Work required :: Stop after the line with "COL = SC.collection": repeat exactly every line before it, beginning with the first, and that line itself.

Collected material ::

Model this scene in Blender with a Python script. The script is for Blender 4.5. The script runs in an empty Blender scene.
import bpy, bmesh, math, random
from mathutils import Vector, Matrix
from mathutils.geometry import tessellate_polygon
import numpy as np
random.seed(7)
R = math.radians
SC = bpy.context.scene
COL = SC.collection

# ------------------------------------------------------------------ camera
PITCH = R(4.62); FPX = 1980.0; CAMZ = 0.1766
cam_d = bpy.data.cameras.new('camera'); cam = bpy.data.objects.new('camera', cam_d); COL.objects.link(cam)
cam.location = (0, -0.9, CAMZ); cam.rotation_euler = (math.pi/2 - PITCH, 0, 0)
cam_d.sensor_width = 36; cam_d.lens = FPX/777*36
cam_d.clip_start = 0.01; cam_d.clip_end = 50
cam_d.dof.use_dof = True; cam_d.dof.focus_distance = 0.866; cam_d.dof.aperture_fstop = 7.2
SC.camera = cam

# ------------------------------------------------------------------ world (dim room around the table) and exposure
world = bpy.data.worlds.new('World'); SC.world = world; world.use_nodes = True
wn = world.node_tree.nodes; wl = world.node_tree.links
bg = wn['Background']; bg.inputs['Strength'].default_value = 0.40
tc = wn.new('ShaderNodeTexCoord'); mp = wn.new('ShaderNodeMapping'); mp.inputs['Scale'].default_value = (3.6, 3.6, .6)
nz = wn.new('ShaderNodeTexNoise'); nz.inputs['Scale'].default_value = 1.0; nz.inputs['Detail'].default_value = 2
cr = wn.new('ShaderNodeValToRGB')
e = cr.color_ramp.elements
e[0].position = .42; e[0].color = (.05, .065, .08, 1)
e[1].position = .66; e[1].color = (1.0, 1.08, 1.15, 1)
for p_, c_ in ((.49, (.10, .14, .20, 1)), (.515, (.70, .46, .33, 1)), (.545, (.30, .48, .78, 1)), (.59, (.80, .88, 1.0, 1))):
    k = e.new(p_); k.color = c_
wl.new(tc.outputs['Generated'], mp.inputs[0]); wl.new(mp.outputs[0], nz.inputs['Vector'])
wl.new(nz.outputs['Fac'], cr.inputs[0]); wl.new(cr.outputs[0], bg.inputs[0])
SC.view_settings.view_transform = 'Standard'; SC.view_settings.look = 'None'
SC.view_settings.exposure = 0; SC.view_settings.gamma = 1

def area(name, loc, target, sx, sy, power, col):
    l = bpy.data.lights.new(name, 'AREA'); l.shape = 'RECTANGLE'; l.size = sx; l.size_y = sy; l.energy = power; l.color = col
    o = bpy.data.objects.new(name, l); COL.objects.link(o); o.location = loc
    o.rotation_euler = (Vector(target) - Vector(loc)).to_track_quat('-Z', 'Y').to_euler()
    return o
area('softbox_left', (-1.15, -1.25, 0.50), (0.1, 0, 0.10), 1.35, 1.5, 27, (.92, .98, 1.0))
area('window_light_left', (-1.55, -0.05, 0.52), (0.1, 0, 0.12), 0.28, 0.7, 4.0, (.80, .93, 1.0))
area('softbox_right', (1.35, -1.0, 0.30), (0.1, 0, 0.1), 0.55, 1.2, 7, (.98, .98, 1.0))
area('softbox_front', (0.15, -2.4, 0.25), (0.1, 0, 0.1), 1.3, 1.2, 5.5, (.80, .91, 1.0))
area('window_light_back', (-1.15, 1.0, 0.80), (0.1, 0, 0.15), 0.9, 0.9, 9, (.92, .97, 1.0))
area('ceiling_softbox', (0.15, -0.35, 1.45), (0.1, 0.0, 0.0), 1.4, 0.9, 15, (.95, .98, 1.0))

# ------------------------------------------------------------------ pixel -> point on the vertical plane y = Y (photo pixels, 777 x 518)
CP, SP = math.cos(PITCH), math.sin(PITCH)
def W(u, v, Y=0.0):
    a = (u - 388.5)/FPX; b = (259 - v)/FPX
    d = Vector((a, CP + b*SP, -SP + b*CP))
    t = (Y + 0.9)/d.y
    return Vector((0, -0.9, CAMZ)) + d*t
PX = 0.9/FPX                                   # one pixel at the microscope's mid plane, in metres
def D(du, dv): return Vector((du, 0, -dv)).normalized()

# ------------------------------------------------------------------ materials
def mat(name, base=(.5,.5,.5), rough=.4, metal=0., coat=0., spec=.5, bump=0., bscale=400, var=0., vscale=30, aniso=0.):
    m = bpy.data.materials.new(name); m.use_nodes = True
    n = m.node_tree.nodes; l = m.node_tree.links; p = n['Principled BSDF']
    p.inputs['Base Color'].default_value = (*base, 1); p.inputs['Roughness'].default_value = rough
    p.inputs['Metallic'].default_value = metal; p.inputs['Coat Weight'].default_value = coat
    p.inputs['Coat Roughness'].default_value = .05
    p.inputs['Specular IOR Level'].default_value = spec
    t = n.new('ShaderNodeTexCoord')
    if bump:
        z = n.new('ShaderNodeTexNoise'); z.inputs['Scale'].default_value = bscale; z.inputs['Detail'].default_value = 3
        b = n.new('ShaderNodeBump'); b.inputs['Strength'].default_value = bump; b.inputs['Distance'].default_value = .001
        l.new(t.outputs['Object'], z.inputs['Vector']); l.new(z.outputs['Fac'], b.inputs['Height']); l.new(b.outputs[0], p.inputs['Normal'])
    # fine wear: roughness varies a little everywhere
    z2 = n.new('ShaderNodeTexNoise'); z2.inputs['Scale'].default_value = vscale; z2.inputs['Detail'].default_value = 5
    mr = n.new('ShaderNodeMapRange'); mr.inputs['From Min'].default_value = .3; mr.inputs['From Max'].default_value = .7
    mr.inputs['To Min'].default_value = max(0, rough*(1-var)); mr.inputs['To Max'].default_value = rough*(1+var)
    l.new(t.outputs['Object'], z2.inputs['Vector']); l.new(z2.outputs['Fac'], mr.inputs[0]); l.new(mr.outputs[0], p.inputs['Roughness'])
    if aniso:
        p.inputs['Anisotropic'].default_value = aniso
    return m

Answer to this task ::
Model this scene in Blender with a Python script. The script is for Blender 4.5. The script runs in an empty Blender scene.
import bpy, bmesh, math, random
from mathutils import Vector, Matrix
from mathutils.geometry import tessellate_polygon
import numpy as np
random.seed(7)
R = math.radians
SC = bpy.context.scene
COL = SC.collection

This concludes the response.